### INFORMATION SUPPLIED

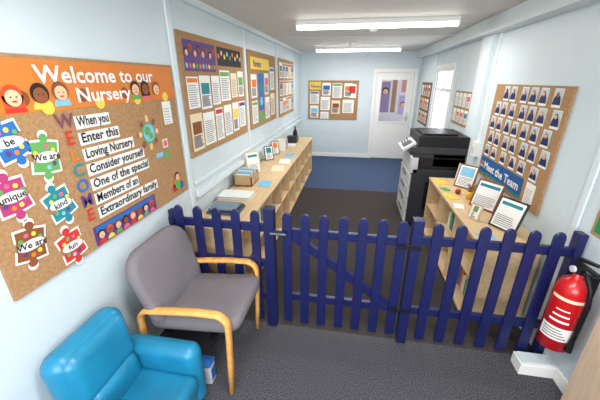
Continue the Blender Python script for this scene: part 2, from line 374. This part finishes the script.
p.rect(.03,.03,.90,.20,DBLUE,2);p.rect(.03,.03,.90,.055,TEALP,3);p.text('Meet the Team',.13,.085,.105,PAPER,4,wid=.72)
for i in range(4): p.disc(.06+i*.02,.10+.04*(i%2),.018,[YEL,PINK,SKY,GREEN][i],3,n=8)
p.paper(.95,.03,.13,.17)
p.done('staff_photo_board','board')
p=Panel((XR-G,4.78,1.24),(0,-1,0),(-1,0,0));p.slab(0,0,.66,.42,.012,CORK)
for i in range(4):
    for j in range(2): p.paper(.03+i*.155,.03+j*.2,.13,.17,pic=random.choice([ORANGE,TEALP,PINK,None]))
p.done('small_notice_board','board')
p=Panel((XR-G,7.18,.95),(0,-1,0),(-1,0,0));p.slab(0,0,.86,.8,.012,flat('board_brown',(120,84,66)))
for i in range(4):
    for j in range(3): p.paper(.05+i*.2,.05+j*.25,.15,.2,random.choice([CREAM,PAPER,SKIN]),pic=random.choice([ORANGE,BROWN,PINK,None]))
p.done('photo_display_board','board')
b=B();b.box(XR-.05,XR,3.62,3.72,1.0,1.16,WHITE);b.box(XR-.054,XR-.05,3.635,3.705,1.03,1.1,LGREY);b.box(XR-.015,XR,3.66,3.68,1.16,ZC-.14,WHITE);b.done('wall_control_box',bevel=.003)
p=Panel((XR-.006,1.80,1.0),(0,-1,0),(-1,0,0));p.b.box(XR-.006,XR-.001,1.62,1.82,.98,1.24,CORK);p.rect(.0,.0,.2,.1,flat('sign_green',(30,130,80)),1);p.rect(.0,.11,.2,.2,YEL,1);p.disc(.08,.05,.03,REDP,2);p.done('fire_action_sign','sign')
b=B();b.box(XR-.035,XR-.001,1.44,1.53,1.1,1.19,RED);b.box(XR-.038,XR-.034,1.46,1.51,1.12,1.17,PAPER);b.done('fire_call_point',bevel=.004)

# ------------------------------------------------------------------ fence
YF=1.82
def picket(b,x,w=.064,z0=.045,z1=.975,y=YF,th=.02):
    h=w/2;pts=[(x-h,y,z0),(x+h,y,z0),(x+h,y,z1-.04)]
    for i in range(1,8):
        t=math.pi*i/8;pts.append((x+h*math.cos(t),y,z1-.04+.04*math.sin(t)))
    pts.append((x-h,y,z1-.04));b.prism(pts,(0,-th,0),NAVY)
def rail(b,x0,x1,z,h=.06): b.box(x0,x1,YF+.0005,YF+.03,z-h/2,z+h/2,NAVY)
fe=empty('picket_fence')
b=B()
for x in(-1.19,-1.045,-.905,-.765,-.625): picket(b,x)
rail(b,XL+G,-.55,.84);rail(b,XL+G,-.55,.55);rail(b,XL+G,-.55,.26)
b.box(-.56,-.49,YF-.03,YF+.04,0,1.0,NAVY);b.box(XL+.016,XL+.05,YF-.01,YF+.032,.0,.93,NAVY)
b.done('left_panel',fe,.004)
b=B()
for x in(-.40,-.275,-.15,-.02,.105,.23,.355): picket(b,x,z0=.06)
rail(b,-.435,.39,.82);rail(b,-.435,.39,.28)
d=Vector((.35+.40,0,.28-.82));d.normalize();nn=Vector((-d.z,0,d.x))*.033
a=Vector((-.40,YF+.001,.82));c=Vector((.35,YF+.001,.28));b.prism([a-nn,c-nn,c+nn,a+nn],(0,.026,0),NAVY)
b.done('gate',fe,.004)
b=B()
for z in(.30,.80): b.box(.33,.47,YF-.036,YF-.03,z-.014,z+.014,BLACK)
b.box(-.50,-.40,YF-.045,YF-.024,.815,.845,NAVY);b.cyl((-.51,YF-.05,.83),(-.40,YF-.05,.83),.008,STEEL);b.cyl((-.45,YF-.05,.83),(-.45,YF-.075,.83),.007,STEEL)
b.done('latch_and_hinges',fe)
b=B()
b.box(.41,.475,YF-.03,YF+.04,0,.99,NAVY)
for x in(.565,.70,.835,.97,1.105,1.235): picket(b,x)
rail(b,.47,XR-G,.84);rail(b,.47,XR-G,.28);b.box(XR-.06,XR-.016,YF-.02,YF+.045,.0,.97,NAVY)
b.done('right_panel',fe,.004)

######

JOB →
Drop the images and repeat the data exactly.

ANSWER BELOW →
Continue the Blender Python script for this scene: part 2, from line 374. This part finishes the script.
p.rect(.03,.03,.90,.20,DBLUE,2);p.rect(.03,.03,.90,.055,TEALP,3);p.text('Meet the Team',.13,.085,.105,PAPER,4,wid=.72)
for i in range(4): p.disc(.06+i*.02,.10+.04*(i%2),.018,[YEL,PINK,SKY,GREEN][i],3,n=8)
p.paper(.95,.03,.13,.17)
p.done('staff_photo_board','board')
p=Panel((XR-G,4.78,1.24),(0,-1,0),(-1,0,0));p.slab(0,0,.66,.42,.012,CORK)
for i in range(4):
    for j in range(2): p.paper(.03+i*.155,.03+j*.2,.13,.17,pic=random.choice([ORANGE,TEALP,PINK,None]))
p.done('small_notice_board','board')
p=Panel((XR-G,7.18,.95),(0,-1,0),(-1,0,0));p.slab(0,0,.86,.8,.012,flat('board_brown',(120,84,66)))
for i in range(4):
    for j in range(3): p.paper(.05+i*.2,.05+j*.25,.15,.2,random.choice([CREAM,PAPER,SKIN]),pic=random.choice([ORANGE,BROWN,PINK,None]))
p.done('photo_display_board','board')
b=B();b.box(XR-.05,XR,3.62,3.72,1.0,1.16,WHITE);b.box(XR-.054,XR-.05,3.635,3.705,1.03,1.1,LGREY);b.box(XR-.015,XR,3.66,3.68,1.16,ZC-.14,WHITE);b.done('wall_control_box',bevel=.003)
p=Panel((XR-.006,1.80,1.0),(0,-1,0),(-1,0,0));p.b.box(XR-.006,XR-.001,1.62,1.82,.98,1.24,CORK);p.rect(.0,.0,.2,.1,flat('sign_green',(30,130,80)),1);p.rect(.0,.11,.2,.2,YEL,1);p.disc(.08,.05,.03,REDP,2);p.done('fire_action_sign','sign')
b=B();b.box(XR-.035,XR-.001,1.44,1.53,1.1,1.19,RED);b.box(XR-.038,XR-.034,1.46,1.51,1.12,1.17,PAPER);b.done('fire_call_point',bevel=.004)

# ------------------------------------------------------------------ fence
YF=1.82
def picket(b,x,w=.064,z0=.045,z1=.975,y=YF,th=.02):
    h=w/2;pts=[(x-h,y,z0),(x+h,y,z0),(x+h,y,z1-.04)]
    for i in range(1,8):
        t=math.pi*i/8;pts.append((x+h*math.cos(t),y,z1-.04+.04*math.sin(t)))
    pts.append((x-h,y,z1-.04));b.prism(pts,(0,-th,0),NAVY)
def rail(b,x0,x1,z,h=.06): b.box(x0,x1,YF+.0005,YF+.03,z-h/2,z+h/2,NAVY)
fe=empty('picket_fence')
b=B()
for x in(-1.19,-1.045,-.905,-.765,-.625): picket(b,x)
rail(b,XL+G,-.55,.84);rail(b,XL+G,-.55,.55);rail(b,XL+G,-.55,.26)
b.box(-.56,-.49,YF-.03,YF+.04,0,1.0,NAVY);b.box(XL+.016,XL+.05,YF-.01,YF+.032,.0,.93,NAVY)
b.done('left_panel',fe,.004)
b=B()
for x in(-.40,-.275,-.15,-.02,.105,.23,.355): picket(b,x,z0=.06)
rail(b,-.435,.39,.82);rail(b,-.435,.39,.28)
d=Vector((.35+.40,0,.28-.82));d.normalize();nn=Vector((-d.z,0,d.x))*.033
a=Vector((-.40,YF+.001,.82));c=Vector((.35,YF+.001,.28));b.prism([a-nn,c-nn,c+nn,a+nn],(0,.026,0),NAVY)
b.done('gate',fe,.004)
b=B()
for z in(.30,.80): b.box(.33,.47,YF-.036,YF-.03,z-.014,z+.014,BLACK)
b.box(-.50,-.40,YF-.045,YF-.024,.815,.845,NAVY);b.cyl((-.51,YF-.05,.83),(-.40,YF-.05,.83),.008,STEEL);b.cyl((-.45,YF-.05,.83),(-.45,YF-.075,.83),.007,STEEL)
b.done('latch_and_hinges',fe)
b=B()
b.box(.41,.475,YF-.03,YF+.04,0,.99,NAVY)
for x in(.565,.70,.835,.97,1.105,1.235): picket(b,x)
rail(b,.47,XR-G,.84);rail(b,.47,XR-G,.28);b.box(XR-.06,XR-.016,YF-.02,YF+.045,.0,.97,NAVY)
b.done('right_panel',fe,.004)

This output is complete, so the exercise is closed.